Data or statistical facts on the situation and perspectives of agri-food systems and the impact of policies
Climate models indicate the 2026 El Niño could be the strongest on record. It is estimated 50% chance of a "strong" or "very strong" event during the upcoming Northern Hemisphere winter. Some models project global temperature anomalies exceeding +2°C (Alessi,2026)
26% of climate disaster damages in LAC are absorbed by the agricultural sector on average, rising to 82% during droughts; equatorial Pacific warming also severely impacts Caribbean coastal fisheries (Castellanos, 2026).

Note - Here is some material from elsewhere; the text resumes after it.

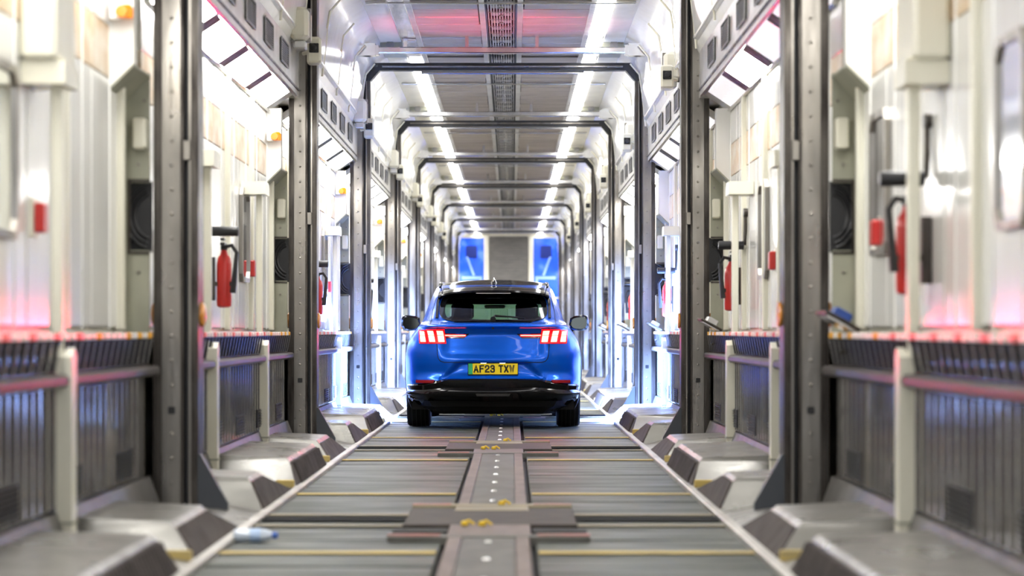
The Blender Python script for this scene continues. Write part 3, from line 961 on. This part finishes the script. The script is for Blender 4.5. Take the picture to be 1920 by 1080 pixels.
WIN = pchip([1.128, 1.14, 1.165, 1.20, 1.26, 1.33, 1.38, 1.415, 1.43], [.40, .46, .525, .56, .572, .565, .545, .49, .42])
car = thing('car', 'blue electric crossover car with lit tail lamps and yellow plate, seen from behind', 'car', tuple(CAR))

# ---- body shell
zs = sorted(set([round(z, 4) for z in np.concatenate([np.linspace(.20, .50, 11), np.linspace(.50, .72, 17), np.linspace(.72, 1.0, 15), np.linspace(1.0, 1.14, 19), np.linspace(1.14, 1.44, 22), np.linspace(1.44, 1.57, 10)])]))
NU, NS, NF = 40, 84, 16
us = [math.sin(PI / 2 * k / NU) for k in range(NU + 1)]
uf = [math.sin(PI / 2 * k / NF) for k in range(NF + 1)]


def side_x(y, z, w):
    t = (y - 2.3) / 2.3
    bul = .012 * math.exp(-((y - .93) / .55)**2) * (1 - smooth(.9, 1.05, z))
    return w * (1 - .035 * abs(t)**3 * (1 if t > 0 else 0)) + bul - .012


rows = []
for z in zs:
    w = Wf(z)
    half = []
    for u in us:
        half.append((u * w, rear_y(u * w, z)))
    ya = half[-1][1]
    yb = front_y(1, z)
    wF = side_x(yb, z, w) * .965
    for k in range(1, NS):
        y = ya + (yb - ya) * k / NS
        b0 = smooth(0, .12, k / NS); b1 = smooth(.8, 1, k / NS)
        half.append((w * (1 - b0) + (side_x(y, z, w) * (1 - b1) + wF * b1) * b0, y))
    for u in reversed(uf):
        half.append((u * wF, front_y(u, z)))
    loop = [(x, y, z) for x, y in half] + [(-x, y, z) for x, y in reversed(half[1:-1])]
    rows.append(loop)
N = len(rows[0])
mb = MB()
mb.v = [p for r in rows for p in r]
WH = ((.93, .375), (3.91, .375))
for k in range(len(zs) - 1):
    for i in range(N):
        j = (i + 1) % N
        q = [rows[k][i], rows[k][j], rows[k + 1][j], rows[k + 1][i]]
        c = [sum(p[a] for p in q) / 4 for a in range(3)]
        if abs(c[0]) > .60 and any((c[1] - wy)**2 + (c[2] - wz)**2 < .405**2 for wy, wz in WH):
            continue
        isrear = c[1] < Ycf(c[2]) + .35 and c[1] < 1.6
        if isrear and 1.13 < c[2] < 1.428 and all(abs(p[0]) < WIN(min(max(p[2], 1.13), 1.43)) - .012 for p in q):
            continue
        isfront = c[1] > Yff(c[2]) - .45
        if isfront and 1.07 < c[2] < 1.46 and abs(c[0]) < Wf(c[2]) * .88:
            continue
        black = c[2] > 1.545 or c[2] < .30 or (c[1] < 1.0 and c[2] < .53 - .055 * smooth(.42, .86, abs(c[0])) - .03)
        mb.f.append((k * N + i, k * N + j, (k + 1) * N + j, (k + 1) * N + i))
        mb.m.append(1 if black else 0)
# roof cap
ym = 1.8
prev = (len(zs) - 1) * N
K = 9
for r in range(1, K):
    s_ = 1 - r / K
    base = len(mb.v)
    for (x, y, z) in rows[-1]:
        mb.v.append((x * s_, ym + (y - ym) * s_, 1.57 + .042 * (1 - s_**2.2)))
    for i in range(N):
        j = (i + 1) % N
        mb.f.append((prev + i, prev + j, base + j, base + i)); mb.m.append(1)
    prev = base
mb.v.append((0, ym, 1.612)); ci = len(mb.v) - 1
for i in range(N):
    mb.f.append((prev + i, prev + (i + 1) % N, ci)); mb.m.append(1)
# painted outside, dark trim inside
nt = blue.node_tree
body = mb.build('body', [blue, gloss_black], car, smooth='all')
ln = MB()                                                 # dark headlining and door trim just inside the shell
for k, z in enumerate(zs):
    if z < 1.0 or z > 1.56: continue
lin_rows = [[(x * .955, (y - 1.9) * .965 + 1.9, z - .012) for x, y, z in rows[k]] for k in range(len(zs)) if 1.0 <= zs[k]]
lz = [r[0][2] for r in lin_rows]
ln.v = [p for r in lin_rows for p in r]
for k in range(len(lin_rows) - 1):
    for i in range(N):
        j = (i + 1) % N
        q = [lin_rows[k][i], lin_rows[k][j], lin_rows[k + 1][j], lin_rows[k + 1][i]]
        cx = sum(p[0] for p in q) / 4; cz = sum(p[2] for p in q) / 4; cy = sum(p[1] for p in q) / 4
        if 1.10 < cz < 1.44 and abs(cx) < .56 and cy < 1.4: continue
        if 1.05 < cz < 1.36 and abs(cx) < .60 and cy > 2.2: continue
        ln.f.append((k * N + i, k * N + j, (k + 1) * N + j, (k + 1) * N + i)); ln.m.append(0)
nl = len(lin_rows) - 1
ln.f.append(tuple(nl * N + i for i in range(N))); ln.m.append(0)
ln.build('headlining', inside, car)
MB().box(-.86, .86, .35, 4.2, .20, .30).box(-.64, .64, .3, 4.3, .185, .26).build('underbody', matte_black, car)


def patch(name, m, z0, z1, xl, xr, off, nz=14, nx=24, depth=.012, parent=None, mirror=False, fn=rear_pt):
    """curved panel lying on the rear surface between xl(z) and xr(z)"""
    b_ = MB()
    zz = np.linspace(z0, z1, nz + 1)
    A, B = [], []
    sg = -1 if mirror else 1
    for z in zz:
        a, c = xl(z), xr(z)
        for i in range(nx + 1):
            x = sg * (a + (c - a) * i / nx)
            A.append(tuple(fn(x, z, off))); B.append(tuple(fn(x, z, off - depth)))
    n_ = nx + 1
    f = []
    for k in range(nz):
        for i in range(nx):
            f.append((k * n_ + i, k * n_ + i + 1, (k + 1) * n_ + i + 1, (k + 1) * n_ + i))
    M_ = len(A)
    edge = [i for i in range(nx + 1)] + [k * n_ + nx for k in range(1, nz + 1)] + [nz * n_ + i for i in range(nx - 1, -1, -1)] + [k * n_ for k in range(nz - 1, 0, -1)]
    for q in range(len(edge)):
        a, c = edge[q], edge[(q + 1) % len(edge)]
        f.append((a, M_ + a, M_ + c, c))
    b_.add(A + B, f)
    return b_.build(name, m, parent or car, smooth=40)


C_ = lambda v: (lambda z: v)


def strip(name, m, pts, r, off=.002, parent=None, n=6):
    """thin line following the rear surface through (x,z) points"""
    P = []
    for (x0, z0), (x1, z1) in zip(pts[:-1], pts[1:]):
        L_ = max(2, int(math.hypot(x1 - x0, z1 - z0) / .03))
        P += [rear_pt(x0 + (x1 - x0) * t / L_, z0 + (z1 - z0) * t / L_, off) for t in range(L_)]
    P.append(rear_pt(*pts[-1], off))
    return MB().tube(P, r, n).build(name, m, parent or car, True)


# ---- rear window, its black border, spoiler, wiper
rw = patch('rear_window', glass, 1.128, 1.43, lambda z: -WIN(z), lambda z: WIN(z), .006, 22, 40, .004)
for sg in (-1, 1):
    patch('window_border', gloss_black, 1.13, 1.43, lambda z: WIN(z) - .055, lambda z: WIN(z) + .006, .0085, 22, 6, .006, parent=rw, mirror=sg < 0)
patch('window_border', gloss_black, 1.124, 1.150, lambda z: -WIN(max(z, 1.128)), lambda z: WIN(max(z, 1.128)), .0086, 4, 40, .006, parent=rw)
patch('window_border', gloss_black, 1.385, 1.436, lambda z: -WIN(min(z, 1.43)), lambda z: WIN(min(z, 1.43)), .0086, 6, 40, .006, parent=rw)
sp = MB()
sec = []
for k in range(41):
    x = -.60 + 1.2 * k / 40
    a = abs(x) / .60
    dz_ = -.035 * a**2.2 - .02 * a**9
    dy = .10 * a**2
    zc = 1.475 + dz_
    sec.append([(x, .62 + dy, zc - .03), (x, .60 + dy, zc - .018), (x, .61 + dy, zc), (x, .80 + dy, zc + .03), (x, 1.15 + dy * .6, zc + .062), (x, 1.30 + dy * .5, zc + .055),
                (x, 1.2 + dy * .6, zc + .02), (x, .85 + dy, zc - .02)])
sp.rings(sec)
spo = sp.build('roof_spoiler', gloss_black, car, 30)
MB().box(-.185, .185, .612, .63, 1.438, 1.446).build('brake_light_strip', mat('grey_lens', (.35, .33, .33), .2), spo)
for sg in (-1, 1):                                       # bright side blades between window and pillar
    patch('window_blade', gloss_black, 1.17, 1.50, lambda z: .585 - .10 * smooth(1.34, 1.52, z), lambda z: .612 - .07 * smooth(1.34, 1.52, z), .012, 20, 5, .014, mirror=sg < 0)
wp = MB().tube([rear_pt(-.0, 1.142, .03), rear_pt(.02, 1.165, .035), rear_pt(.18, 1.160, .03), rear_pt(.33, 1.142, .03)], [.016, .014, .010, .008], 6)
wp.lathe([(.03, -.02), (.026, .02), (.01, .028)], tuple(rear_pt(0, 1.142, .02)), axis='y', n=12)
wp.build('wiper', matte_black, car, True)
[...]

0.6 to 1.7 percentage points of GDP could be lost by Andean countries due to El Niño, impacting agriculture, hydroelectric energy, and logistics, with the agricultural sector absorbing up to 82% of drought damages (Castellanos, 2026).
100 million people in LAC face water scarcity despite the region holding 34% of the planet's renewable freshwater (FAO, 2026).

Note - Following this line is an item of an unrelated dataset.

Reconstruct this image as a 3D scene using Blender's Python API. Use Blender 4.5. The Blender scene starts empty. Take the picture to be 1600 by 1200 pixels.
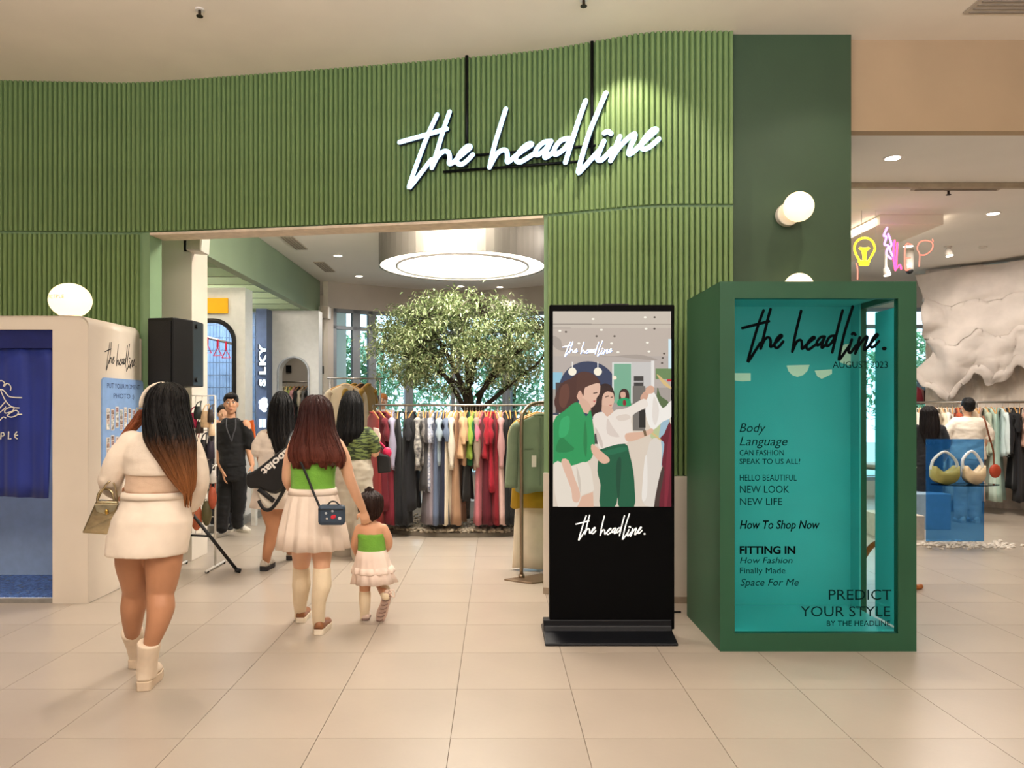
import bpy, bmesh, math, random
from mathutils import Vector, Matrix, noise
random.seed(7)
R = math.radians
SC = bpy.context.scene
COL = SC.collection
# ---------------------------------------------------------------- camera
F, CX, CY, HC = 1190.0, 775.0, 638.0, 1.483
cam_d = bpy.data.cameras.new('camera'); cam = bpy.data.objects.new('camera', cam_d); COL.objects.link(cam)
cam.location = (0, 0, HC); cam.rotation_euler = (R(90), 0, 0)
cam_d.sensor_width = 36; cam_d.lens = F / 1600 * 36
cam_d.shift_x = (800 - CX) / 1600; cam_d.shift_y = (CY - 600) / 1600
cam_d.clip_start = .05; cam_d.clip_end = 200
SC.camera = cam
# ---------------------------------------------------------------- world, exposure
W = bpy.data.worlds.new('world'); SC.world = W; W.use_nodes = True
wn = W.node_tree; bg = wn.nodes['Background']
bg.inputs[0].default_value = (.80, .92, 1.0, 1); bg.inputs[1].default_value = 3.2
SC.view_settings.view_transform = 'Standard'; SC.view_settings.look = 'None'
SC.view_settings.exposure = 0.12; SC.view_settings.gamma = 1
SC.view_settings.use_curve_mapping = False
SC.cycles.max_bounces = 8; SC.cycles.caustics_reflective = False; SC.cycles.caustics_refractive = False
# ---------------------------------------------------------------- lights
WARM, NEUT, COOL = (1, .86, .71), (1, .92, .83), (.8, .9, 1)
def spot(loc, power, color=WARM, cone=110, blend=.6, size=.05, target=None):
    d = bpy.data.lights.new('downlight_beam', 'SPOT'); d.energy = power; d.color = color
    d.spot_size = R(cone); d.spot_blend = blend; d.shadow_soft_size = size
    o = bpy.data.objects.new('downlight_beam', d); COL.objects.link(o); o.location = loc
    if target is not None:
        o.rotation_euler = (Vector(target) - Vector(loc)).to_track_quat('-Z', 'Y').to_euler()
    return o
def area(loc, power, sx, sy, color=WARM, rot=(0, 0, 0)):  # area lamps are all added fill, no fitting is built for them
    d = bpy.data.lights.new('added_fill_light', 'AREA'); d.energy = power; d.color = color
    d.shape = 'RECTANGLE'; d.size = sx; d.size_y = sy
    o = bpy.data.objects.new('added_fill_light', d); COL.objects.link(o); o.location = loc; o.rotation_euler = rot
    return o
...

61% probability is estimated by WMO that El Niño will bring severe droughts to Belize, Guyana, Suriname, Jamaica, and Trinidad and Tobago, threatening crops and water supplies in countries already facing high imported food prices due to the Iran conflict (The Guardian, 2026).
+1.5°C anomaly in the Niño-3.4 region is NOAA's CPC threshold for a "strong" El Niño event, with a 62% probability of occurrence in June–August 2026 (Noll, 2026).
ENECMWF models project Pacific temperatures exceeding the 2015 record (+5.04°F), with a 61% probability of El Niño in May–July 2026 (Noll, 2026).
25% crop yield decline is projected from a 20% fertilizer cut if the conflict exceeds 40 days, affecting 50% of producer budgets (Ibáñez, 2026).
Soybean oil prices rose up to 3.4% in Chicago, reaching 69.68 cents per pound — the highest level since late 2022 — driven by the Iran conflict and new US biofuel blending mandates that materially increase biomass-based diesel demand for 2026 (Hirtzer, Bloomberg Línea, 2026).
Brazil's soybean production was revised down to 179 million tonnes (from 180M) due to excessive rainfall in northern and central producing states; Brazil's competitive discount makes it unlikely China will purchase an additional 8 million tonnes of soybeans from the US (Darragh & Bhanu, Kpler, 2026).